Data extracted from a collection

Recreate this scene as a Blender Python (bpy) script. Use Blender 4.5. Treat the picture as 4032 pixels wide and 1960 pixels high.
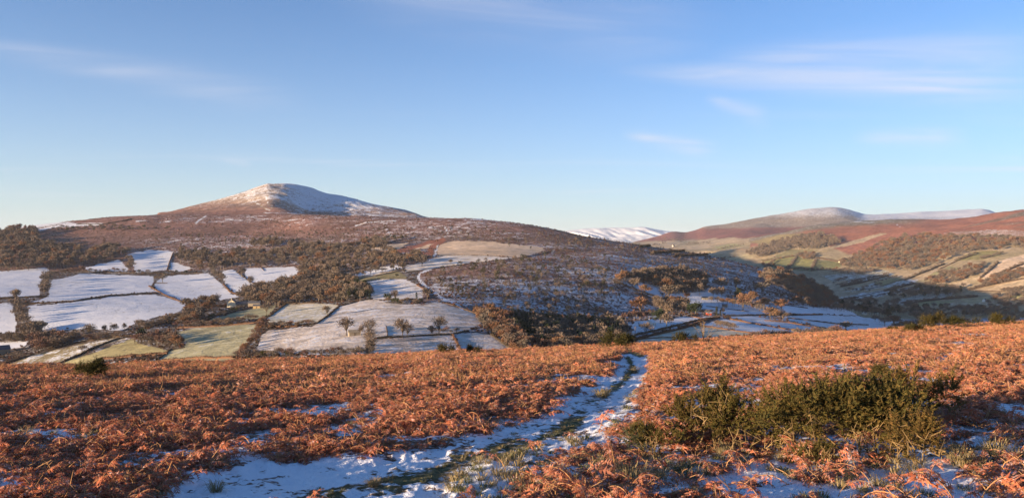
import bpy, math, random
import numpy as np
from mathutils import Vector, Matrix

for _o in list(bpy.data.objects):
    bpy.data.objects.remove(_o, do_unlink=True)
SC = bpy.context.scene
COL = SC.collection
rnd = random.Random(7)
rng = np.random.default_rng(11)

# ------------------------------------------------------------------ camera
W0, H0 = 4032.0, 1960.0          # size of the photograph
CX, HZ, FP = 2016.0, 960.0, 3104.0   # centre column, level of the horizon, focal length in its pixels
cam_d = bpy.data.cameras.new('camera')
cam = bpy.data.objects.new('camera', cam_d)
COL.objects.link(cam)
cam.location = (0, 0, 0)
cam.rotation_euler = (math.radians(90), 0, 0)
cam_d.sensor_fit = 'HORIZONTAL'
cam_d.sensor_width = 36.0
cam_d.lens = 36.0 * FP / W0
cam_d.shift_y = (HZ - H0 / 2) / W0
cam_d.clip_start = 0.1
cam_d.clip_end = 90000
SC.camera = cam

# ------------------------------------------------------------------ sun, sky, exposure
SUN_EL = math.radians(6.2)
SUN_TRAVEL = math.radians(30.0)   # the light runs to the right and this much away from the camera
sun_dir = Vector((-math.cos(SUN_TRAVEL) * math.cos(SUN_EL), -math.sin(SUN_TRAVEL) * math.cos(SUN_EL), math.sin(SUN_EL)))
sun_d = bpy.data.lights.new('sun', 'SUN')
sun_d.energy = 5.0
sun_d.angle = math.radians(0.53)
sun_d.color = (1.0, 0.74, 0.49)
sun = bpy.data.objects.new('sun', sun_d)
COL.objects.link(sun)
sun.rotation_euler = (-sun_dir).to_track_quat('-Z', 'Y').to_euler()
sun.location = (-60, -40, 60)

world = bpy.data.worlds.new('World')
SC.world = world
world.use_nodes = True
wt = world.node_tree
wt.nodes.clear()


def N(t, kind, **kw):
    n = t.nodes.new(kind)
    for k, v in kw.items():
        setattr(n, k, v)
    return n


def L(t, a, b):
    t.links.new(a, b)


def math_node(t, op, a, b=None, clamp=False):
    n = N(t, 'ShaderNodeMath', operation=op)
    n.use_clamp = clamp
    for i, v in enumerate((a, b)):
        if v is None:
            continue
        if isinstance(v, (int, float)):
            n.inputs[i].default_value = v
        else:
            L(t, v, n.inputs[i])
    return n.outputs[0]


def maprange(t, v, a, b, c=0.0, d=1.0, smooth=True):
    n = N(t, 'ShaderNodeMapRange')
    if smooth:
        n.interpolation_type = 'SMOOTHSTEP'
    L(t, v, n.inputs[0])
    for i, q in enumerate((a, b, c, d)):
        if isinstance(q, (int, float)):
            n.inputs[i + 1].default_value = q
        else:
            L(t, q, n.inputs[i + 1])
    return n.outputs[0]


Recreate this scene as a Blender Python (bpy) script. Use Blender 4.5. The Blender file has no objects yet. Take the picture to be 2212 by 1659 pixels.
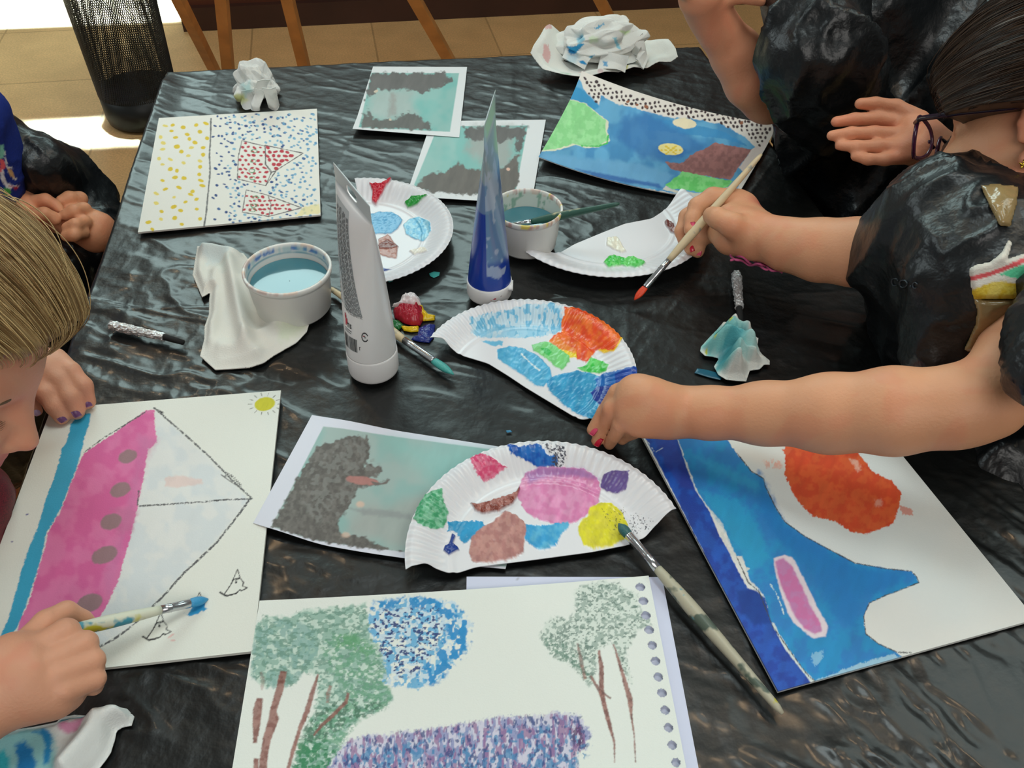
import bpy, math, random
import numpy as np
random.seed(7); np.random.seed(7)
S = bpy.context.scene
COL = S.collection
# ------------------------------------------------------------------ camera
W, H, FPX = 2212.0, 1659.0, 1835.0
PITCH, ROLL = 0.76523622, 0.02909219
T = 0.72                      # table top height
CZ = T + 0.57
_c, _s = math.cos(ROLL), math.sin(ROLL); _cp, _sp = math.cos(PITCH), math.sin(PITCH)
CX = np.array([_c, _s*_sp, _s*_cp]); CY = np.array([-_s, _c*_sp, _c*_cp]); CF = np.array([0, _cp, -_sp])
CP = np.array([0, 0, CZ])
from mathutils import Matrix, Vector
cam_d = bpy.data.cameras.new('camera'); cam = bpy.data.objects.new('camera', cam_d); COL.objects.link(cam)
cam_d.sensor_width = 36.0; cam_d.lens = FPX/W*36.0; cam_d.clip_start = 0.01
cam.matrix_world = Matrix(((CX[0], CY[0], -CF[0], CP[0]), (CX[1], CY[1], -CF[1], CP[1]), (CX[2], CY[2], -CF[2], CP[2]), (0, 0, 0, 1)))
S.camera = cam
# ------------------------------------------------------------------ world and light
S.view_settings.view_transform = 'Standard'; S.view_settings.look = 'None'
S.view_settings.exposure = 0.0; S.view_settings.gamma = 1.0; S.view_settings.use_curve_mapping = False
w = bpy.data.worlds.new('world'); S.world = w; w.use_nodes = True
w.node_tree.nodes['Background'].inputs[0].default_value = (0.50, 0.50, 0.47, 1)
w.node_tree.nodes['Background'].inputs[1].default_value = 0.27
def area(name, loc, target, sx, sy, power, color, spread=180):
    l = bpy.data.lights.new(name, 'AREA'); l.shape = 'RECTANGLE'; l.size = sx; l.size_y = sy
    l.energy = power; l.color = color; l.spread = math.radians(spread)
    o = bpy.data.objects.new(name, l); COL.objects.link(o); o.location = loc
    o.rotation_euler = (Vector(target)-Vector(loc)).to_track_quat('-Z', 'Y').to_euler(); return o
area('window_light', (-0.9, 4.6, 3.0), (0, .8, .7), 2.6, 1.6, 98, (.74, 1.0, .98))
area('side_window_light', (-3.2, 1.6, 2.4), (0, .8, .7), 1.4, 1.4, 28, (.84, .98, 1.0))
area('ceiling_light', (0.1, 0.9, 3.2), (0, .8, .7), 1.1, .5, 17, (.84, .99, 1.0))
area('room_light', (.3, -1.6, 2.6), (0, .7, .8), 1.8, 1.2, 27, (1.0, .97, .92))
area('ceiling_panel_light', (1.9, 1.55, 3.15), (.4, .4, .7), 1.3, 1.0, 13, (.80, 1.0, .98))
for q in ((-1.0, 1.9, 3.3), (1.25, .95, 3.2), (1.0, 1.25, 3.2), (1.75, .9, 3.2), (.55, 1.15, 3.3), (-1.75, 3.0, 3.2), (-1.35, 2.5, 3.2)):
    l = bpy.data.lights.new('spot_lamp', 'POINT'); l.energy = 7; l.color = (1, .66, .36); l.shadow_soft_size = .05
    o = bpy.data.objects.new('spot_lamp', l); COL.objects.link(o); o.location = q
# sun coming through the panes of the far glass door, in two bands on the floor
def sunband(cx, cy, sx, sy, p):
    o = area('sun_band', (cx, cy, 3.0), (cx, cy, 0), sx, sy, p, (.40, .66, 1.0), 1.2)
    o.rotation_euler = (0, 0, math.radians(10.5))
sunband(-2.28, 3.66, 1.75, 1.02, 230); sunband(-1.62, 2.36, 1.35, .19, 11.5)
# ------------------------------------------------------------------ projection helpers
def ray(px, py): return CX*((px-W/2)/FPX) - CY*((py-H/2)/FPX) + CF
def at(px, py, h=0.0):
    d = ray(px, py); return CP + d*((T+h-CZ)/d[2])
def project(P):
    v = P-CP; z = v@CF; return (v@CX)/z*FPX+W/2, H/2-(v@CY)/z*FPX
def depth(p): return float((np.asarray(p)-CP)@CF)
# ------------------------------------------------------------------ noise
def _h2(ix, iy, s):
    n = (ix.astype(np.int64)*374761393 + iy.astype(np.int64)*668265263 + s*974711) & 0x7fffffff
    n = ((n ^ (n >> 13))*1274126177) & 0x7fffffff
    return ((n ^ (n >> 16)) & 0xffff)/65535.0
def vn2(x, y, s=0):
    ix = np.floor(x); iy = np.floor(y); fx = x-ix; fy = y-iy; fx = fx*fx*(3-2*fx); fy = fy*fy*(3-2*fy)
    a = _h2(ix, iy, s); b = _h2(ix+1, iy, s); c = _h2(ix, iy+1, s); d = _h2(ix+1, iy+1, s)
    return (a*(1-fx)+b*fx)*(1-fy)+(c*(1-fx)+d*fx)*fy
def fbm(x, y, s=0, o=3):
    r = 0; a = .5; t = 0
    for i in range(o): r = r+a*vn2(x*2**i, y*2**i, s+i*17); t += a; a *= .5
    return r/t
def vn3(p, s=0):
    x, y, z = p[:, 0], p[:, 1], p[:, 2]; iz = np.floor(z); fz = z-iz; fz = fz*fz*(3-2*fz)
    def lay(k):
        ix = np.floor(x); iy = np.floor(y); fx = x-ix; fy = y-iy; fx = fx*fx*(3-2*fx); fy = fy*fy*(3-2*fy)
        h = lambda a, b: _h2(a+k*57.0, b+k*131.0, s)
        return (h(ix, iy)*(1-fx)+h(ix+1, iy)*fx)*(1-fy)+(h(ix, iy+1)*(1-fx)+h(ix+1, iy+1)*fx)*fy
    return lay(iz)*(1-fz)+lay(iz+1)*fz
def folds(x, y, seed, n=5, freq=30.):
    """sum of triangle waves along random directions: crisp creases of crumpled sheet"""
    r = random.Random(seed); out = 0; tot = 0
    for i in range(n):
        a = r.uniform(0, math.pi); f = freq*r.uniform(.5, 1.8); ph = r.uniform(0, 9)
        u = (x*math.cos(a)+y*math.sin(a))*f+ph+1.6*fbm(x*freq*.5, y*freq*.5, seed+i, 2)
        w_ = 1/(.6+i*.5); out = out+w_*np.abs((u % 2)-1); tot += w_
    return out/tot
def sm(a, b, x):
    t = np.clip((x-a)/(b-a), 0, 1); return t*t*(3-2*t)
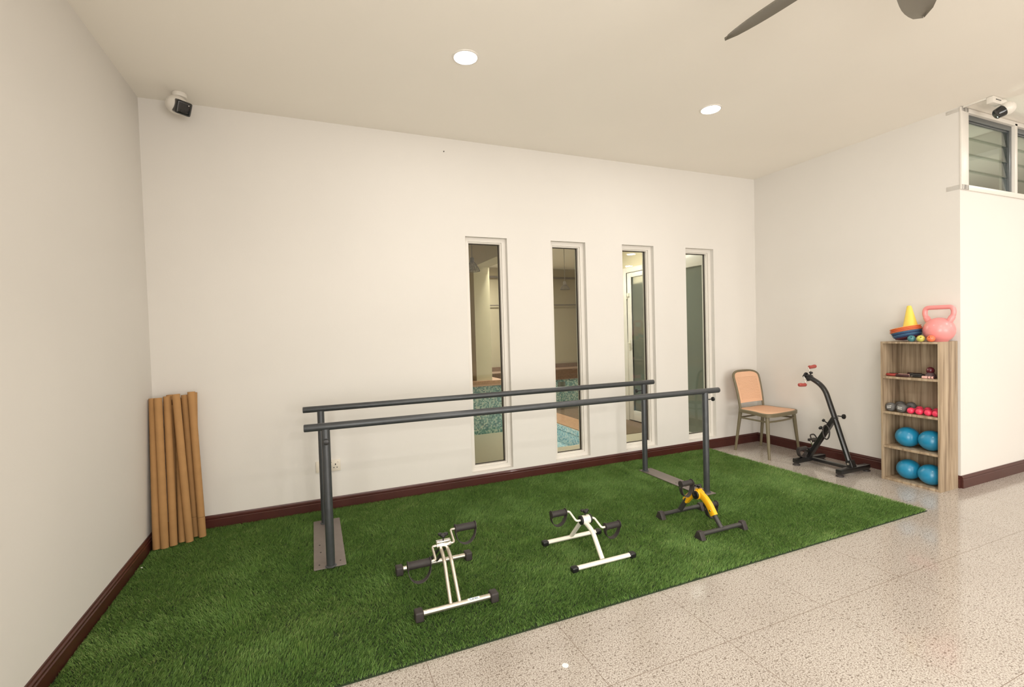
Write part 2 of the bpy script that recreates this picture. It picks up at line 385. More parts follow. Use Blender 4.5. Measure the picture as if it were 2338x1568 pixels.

**What you are asked to do**
Transcribe exactly, please, the lines between the start of the records above and the line holding "wt.nodes.clear()", counting both of those lines and omitting pictures.

**Worked answer**
Recreate this scene as a Blender Python (bpy) script. Use Blender 4.5. Treat the picture as 4032 pixels wide and 1960 pixels high.
import bpy, math, random
import numpy as np
from mathutils import Vector, Matrix

for _o in list(bpy.data.objects):
    bpy.data.objects.remove(_o, do_unlink=True)
SC = bpy.context.scene
COL = SC.collection
rnd = random.Random(7)
rng = np.random.default_rng(11)

# ------------------------------------------------------------------ camera
W0, H0 = 4032.0, 1960.0          # size of the photograph
CX, HZ, FP = 2016.0, 960.0, 3104.0   # centre column, level of the horizon, focal length in its pixels
cam_d = bpy.data.cameras.new('camera')
cam = bpy.data.objects.new('camera', cam_d)
COL.objects.link(cam)
cam.location = (0, 0, 0)
cam.rotation_euler = (math.radians(90), 0, 0)
cam_d.sensor_fit = 'HORIZONTAL'
cam_d.sensor_width = 36.0
cam_d.lens = 36.0 * FP / W0
cam_d.shift_y = (HZ - H0 / 2) / W0
cam_d.clip_start = 0.1
cam_d.clip_end = 90000
SC.camera = cam

# ------------------------------------------------------------------ sun, sky, exposure
SUN_EL = math.radians(6.2)
SUN_TRAVEL = math.radians(30.0)   # the light runs to the right and this much away from the camera
sun_dir = Vector((-math.cos(SUN_TRAVEL) * math.cos(SUN_EL), -math.sin(SUN_TRAVEL) * math.cos(SUN_EL), math.sin(SUN_EL)))
sun_d = bpy.data.lights.new('sun', 'SUN')
sun_d.energy = 5.0
sun_d.angle = math.radians(0.53)
sun_d.color = (1.0, 0.74, 0.49)
sun = bpy.data.objects.new('sun', sun_d)
COL.objects.link(sun)
sun.rotation_euler = (-sun_dir).to_track_quat('-Z', 'Y').to_euler()
sun.location = (-60, -40, 60)

world = bpy.data.worlds.new('World')
SC.world = world
world.use_nodes = True
wt = world.node_tree
wt.nodes.clear()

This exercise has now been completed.